A High‑Volume, High‑Impact Foodservice Channel
College campuses serve food continuously. Breakfast, lunch, dinner and snacks are offered seven days a week. Some campuses prepare tens of thousands of meals daily across dining halls, cafés, food trucks and catering operations. Even small ingredient decisions, when multiplied across millions of meals each year, can add up quickly.
That scale is why the Almond Board of California engages with campus dining not only to encourage menu inclusion, but to help make almonds visible, desirable and repeatedly chosen by students. When almonds show up in everyday meals and beverages, they can influence preferences, normalize new uses beyond snacking and ultimately build long term demand.
Campus Dining Has Changed Dramatically
College dining today looks very different than it did a generation ago. Many universities now operate chef‑driven programs that emphasize scratch cooking, global flavors and ingredient transparency. On some campuses, dining experiences rival what is found in major cities.
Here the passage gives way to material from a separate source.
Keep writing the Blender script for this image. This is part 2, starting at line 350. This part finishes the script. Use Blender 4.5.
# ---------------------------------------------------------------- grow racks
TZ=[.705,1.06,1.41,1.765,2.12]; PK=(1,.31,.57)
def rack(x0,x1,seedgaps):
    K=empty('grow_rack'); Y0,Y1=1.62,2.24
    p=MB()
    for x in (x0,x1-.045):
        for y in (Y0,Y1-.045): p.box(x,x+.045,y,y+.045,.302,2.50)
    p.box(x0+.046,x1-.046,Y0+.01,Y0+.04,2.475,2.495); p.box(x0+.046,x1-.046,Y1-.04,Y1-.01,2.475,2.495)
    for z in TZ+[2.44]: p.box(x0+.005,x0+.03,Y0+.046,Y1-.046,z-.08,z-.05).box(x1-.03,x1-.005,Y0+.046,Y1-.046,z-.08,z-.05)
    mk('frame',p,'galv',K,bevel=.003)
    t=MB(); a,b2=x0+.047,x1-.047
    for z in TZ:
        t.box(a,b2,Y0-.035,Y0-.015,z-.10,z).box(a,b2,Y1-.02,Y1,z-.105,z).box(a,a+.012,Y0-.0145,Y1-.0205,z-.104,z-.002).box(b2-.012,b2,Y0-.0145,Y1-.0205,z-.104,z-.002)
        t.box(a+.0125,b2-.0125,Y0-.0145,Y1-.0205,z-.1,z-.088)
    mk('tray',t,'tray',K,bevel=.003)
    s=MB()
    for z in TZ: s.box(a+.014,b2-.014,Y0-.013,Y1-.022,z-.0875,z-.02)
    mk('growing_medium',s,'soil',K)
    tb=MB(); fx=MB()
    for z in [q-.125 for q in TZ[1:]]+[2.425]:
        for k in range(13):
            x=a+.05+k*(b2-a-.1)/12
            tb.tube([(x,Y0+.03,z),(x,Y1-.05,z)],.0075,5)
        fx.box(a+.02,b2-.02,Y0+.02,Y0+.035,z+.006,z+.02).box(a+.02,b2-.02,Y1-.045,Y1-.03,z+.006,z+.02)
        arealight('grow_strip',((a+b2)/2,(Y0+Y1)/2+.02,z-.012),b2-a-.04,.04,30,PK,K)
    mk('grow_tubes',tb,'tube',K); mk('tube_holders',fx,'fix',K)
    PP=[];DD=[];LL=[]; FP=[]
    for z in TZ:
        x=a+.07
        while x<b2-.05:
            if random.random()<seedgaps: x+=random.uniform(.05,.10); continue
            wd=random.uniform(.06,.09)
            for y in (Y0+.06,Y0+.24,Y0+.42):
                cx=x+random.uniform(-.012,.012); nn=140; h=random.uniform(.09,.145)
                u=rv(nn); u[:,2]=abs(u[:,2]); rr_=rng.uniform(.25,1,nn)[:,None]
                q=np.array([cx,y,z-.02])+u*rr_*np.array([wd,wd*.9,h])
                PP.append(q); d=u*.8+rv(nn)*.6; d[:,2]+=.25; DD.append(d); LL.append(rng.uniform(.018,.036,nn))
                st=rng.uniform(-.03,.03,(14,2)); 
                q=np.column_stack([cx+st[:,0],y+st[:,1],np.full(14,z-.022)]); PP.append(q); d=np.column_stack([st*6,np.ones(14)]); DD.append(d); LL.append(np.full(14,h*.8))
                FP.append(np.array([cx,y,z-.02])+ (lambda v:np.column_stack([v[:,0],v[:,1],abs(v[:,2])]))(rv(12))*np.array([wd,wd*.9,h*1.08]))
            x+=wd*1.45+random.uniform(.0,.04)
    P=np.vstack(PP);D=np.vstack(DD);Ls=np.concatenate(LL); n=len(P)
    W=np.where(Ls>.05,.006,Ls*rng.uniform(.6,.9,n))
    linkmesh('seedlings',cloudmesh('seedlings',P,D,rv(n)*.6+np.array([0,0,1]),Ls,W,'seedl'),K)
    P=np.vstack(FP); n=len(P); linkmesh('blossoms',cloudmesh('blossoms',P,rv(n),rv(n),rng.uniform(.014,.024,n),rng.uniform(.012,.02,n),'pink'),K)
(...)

Dining halls often feature multiple stations under one roof. These include plant‑forward menus, global cuisines, bakeries, smoothie bars and allergen‑aware options. Dining teams are expected to meet nutritional goals, sustainability commitments and dietary needs, while still delivering flavors students want.
For almonds, this shift creates meaningful opportunity. Almond butter, almond flour and other almond forms can show up across dayparts in smoothies, baked goods, sauces, snacks and globally inspired dishes. When students encounter almonds in craveable, on-trend formats, it broadens how they think about almonds and can influence what they buy and eat beyond campus.